Thursday, December 19, 2013

Quiz Time

The first person correctly to identify the individual that took this famous photograph of Nikita Khrushchev and Richard Nixon during the “Kitchen Debate” in Moscow in 1959 will be awarded two tickets to The Royal Edina Opera Company’s January 2014 presentation of Othmar Schoeck’s “Penthesilea”.

Bonus Prize: Two tickets to The Royal Edina Ballet Company’s February 2014 presentation of George Balanchine’s “Roma” (to music of Bizet) will also be awarded if the winner can name the member of the Politburo that attempted to interfere with the taking of the above photograph.


  1. Elliott Erwitt captured this "Henri Cartier-Bresson moment," one of a suite, if I am not mistaken. This particular shot is less famous than another which catches Nixon pointing his finger at Khrushchev's chest..

    The man who tried to stop Erwitt is standing to Nixon's left in the photo: the abominable sleaze, Leonid Breshnev.

    Thank you, you can keep the tickets. .

  2. Erwitt indeed took photographs of the "Kitchen Debate", but he did not take this particular photograph. Someone much more famous than Erwitt snapped the photograph above.

    You are correct regarding the supplemental question.

    1. Yes, this one must have been taken by William Safire.

  3. Help! I'm surrounded by hillbillies!

    Jackson County is not only the poorest in the State of Florida, it boasts the lowest average IQ's in the country. The county is home to the "Charlie Smith Flat Earth Society" (in nearby Wassau).

    So I'm dying for intelligent conversation - at the very least for someone who knows the difference between "hominy" and "harmony."

    Alas, it is as unlikely to find such a person here as it running into ANY American in any other part of the country who is actually fluent in his native language *.

    * Forgive me for such shocking insensitivity! I meant "THEIR native language," of course . . . you know, regarding the hidden woman fighting to get out of every man and that oppressed man inside every post-modern, liberated woman.

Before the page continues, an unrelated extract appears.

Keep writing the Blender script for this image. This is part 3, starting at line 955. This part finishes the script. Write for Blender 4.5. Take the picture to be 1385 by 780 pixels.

  4. It’s like that everywhere. Half the people in Minnesota are totally bonkers, and it is no better anywhere else. Television, I believe, is the root cause.

    In moments you think the world has gone totally crazy, pull out a rewarding book that will capture your full attention—a biography of Harry Reid, perhaps, or a history of the Ball State football team in Muncie, or a collection of essays on plagiarism edited by Doris Kearns Goodwin, or something by Margaret Atwood.

    In all seriousness, I wish you a Merry Christmas—and I hope you are enjoying your holidays!

  5. Here is a great novel to reread over the holidays if you are down in the dumps: “David Copperfield”. You probably read it when you were a teenager; one can appreciate such a stupendous, life-affirming novel only as an adult.

  6. Joshua told me to tell you to read Paul Johnson’s “Modern Times”, which will buck you up no end—and to listen to music of Fats Waller, which is very cheerful.

  7. And, as a last resort: do an internet search for funny pictures of Alisa Weilerstein.

  8. Thank you for the fascinating reading recommendations - from both you and Joshua. I DID bring a couple of books, along with the January issue of "The Amphisbaena Whisperer," which I'm sure you have as well.

    I'm sure you enjoyed the transcript of the BBC interview of Anthony Payne by Sir David Lean, recorded on April 15, 1991, but never aired: "Anthony Payne Discusses his Completion of Vaughan Williams's Symphony No. 10 in E Major, 'The Unbegun'." The "sketches" for the Symphony had been discovered in a ladies' powder room - four themes written with an eyebrow pencil on a piece of bumf, each theme representing the primary theme in each of the four movements.

    How fascinating, isn't it, that the last words of the transcript are spoken by Sir Lean: "Nostromo! Madness, Madness!"

    A very, merry Christmas to both you and Josh and your beloved family!